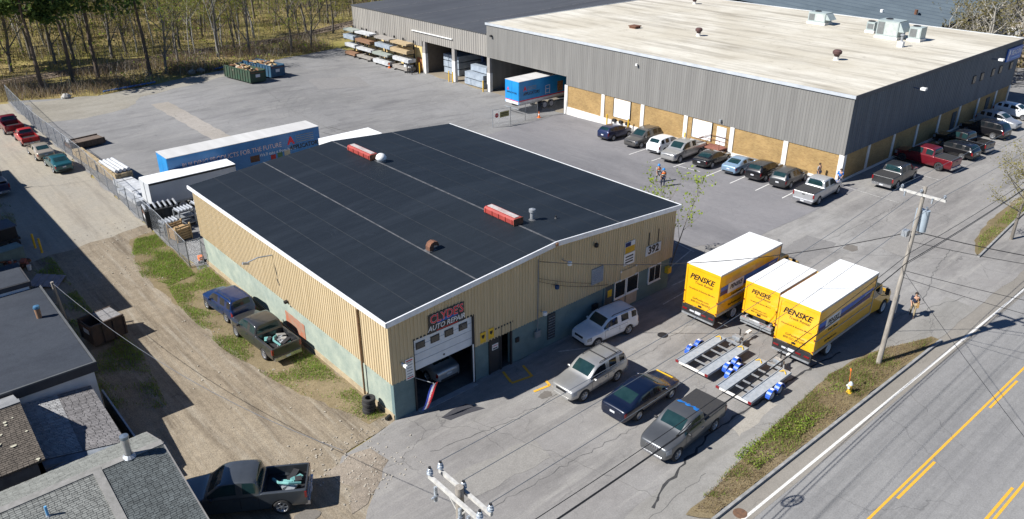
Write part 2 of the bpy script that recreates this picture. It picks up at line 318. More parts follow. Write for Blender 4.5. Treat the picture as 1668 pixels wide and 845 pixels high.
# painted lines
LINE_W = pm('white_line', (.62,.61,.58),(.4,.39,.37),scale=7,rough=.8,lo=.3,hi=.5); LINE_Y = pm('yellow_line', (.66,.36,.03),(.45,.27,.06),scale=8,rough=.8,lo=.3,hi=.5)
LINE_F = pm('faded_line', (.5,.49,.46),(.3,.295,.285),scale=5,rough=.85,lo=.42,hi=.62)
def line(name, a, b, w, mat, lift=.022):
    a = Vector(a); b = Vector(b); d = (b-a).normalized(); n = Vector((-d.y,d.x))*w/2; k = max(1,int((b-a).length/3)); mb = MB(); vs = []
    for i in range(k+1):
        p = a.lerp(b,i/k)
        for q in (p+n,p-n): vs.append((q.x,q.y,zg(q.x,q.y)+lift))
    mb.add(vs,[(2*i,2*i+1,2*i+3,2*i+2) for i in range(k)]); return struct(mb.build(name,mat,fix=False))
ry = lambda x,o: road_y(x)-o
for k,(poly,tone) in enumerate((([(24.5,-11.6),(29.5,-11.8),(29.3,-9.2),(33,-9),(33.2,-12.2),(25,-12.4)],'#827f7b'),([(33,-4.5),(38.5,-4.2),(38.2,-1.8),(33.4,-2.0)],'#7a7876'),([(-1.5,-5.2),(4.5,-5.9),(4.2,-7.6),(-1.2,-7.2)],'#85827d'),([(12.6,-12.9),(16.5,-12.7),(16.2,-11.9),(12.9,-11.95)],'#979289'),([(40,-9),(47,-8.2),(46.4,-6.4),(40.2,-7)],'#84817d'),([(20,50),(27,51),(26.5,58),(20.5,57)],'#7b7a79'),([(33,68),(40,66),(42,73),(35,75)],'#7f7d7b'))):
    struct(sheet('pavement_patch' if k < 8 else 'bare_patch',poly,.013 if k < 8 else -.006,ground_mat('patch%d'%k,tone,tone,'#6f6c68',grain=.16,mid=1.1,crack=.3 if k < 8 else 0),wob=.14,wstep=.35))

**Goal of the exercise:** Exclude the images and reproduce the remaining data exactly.

**Output for this task:**
Write part 2 of the bpy script that recreates this picture. It picks up at line 318. More parts follow. Write for Blender 4.5. Treat the picture as 1668 pixels wide and 845 pixels high.
# painted lines
LINE_W = pm('white_line', (.62,.61,.58),(.4,.39,.37),scale=7,rough=.8,lo=.3,hi=.5); LINE_Y = pm('yellow_line', (.66,.36,.03),(.45,.27,.06),scale=8,rough=.8,lo=.3,hi=.5)
LINE_F = pm('faded_line', (.5,.49,.46),(.3,.295,.285),scale=5,rough=.85,lo=.42,hi=.62)
def line(name, a, b, w, mat, lift=.022):
    a = Vector(a); b = Vector(b); d = (b-a).normalized(); n = Vector((-d.y,d.x))*w/2; k = max(1,int((b-a).length/3)); mb = MB(); vs = []
    for i in range(k+1):
        p = a.lerp(b,i/k)
        for q in (p+n,p-n): vs.append((q.x,q.y,zg(q.x,q.y)+lift))
    mb.add(vs,[(2*i,2*i+1,2*i+3,2*i+2) for i in range(k)]); return struct(mb.build(name,mat,fix=False))
ry = lambda x,o: road_y(x)-o
for k,(poly,tone) in enumerate((([(24.5,-11.6),(29.5,-11.8),(29.3,-9.2),(33,-9),(33.2,-12.2),(25,-12.4)],'#827f7b'),([(33,-4.5),(38.5,-4.2),(38.2,-1.8),(33.4,-2.0)],'#7a7876'),([(-1.5,-5.2),(4.5,-5.9),(4.2,-7.6),(-1.2,-7.2)],'#85827d'),([(12.6,-12.9),(16.5,-12.7),(16.2,-11.9),(12.9,-11.95)],'#979289'),([(40,-9),(47,-8.2),(46.4,-6.4),(40.2,-7)],'#84817d'),([(20,50),(27,51),(26.5,58),(20.5,57)],'#7b7a79'),([(33,68),(40,66),(42,73),(35,75)],'#7f7d7b'))):
    struct(sheet('pavement_patch' if k < 8 else 'bare_patch',poly,.013 if k < 8 else -.006,ground_mat('patch%d'%k,tone,tone,'#6f6c68',grain=.16,mid=1.1,crack=.3 if k < 8 else 0),wob=.14,wstep=.35))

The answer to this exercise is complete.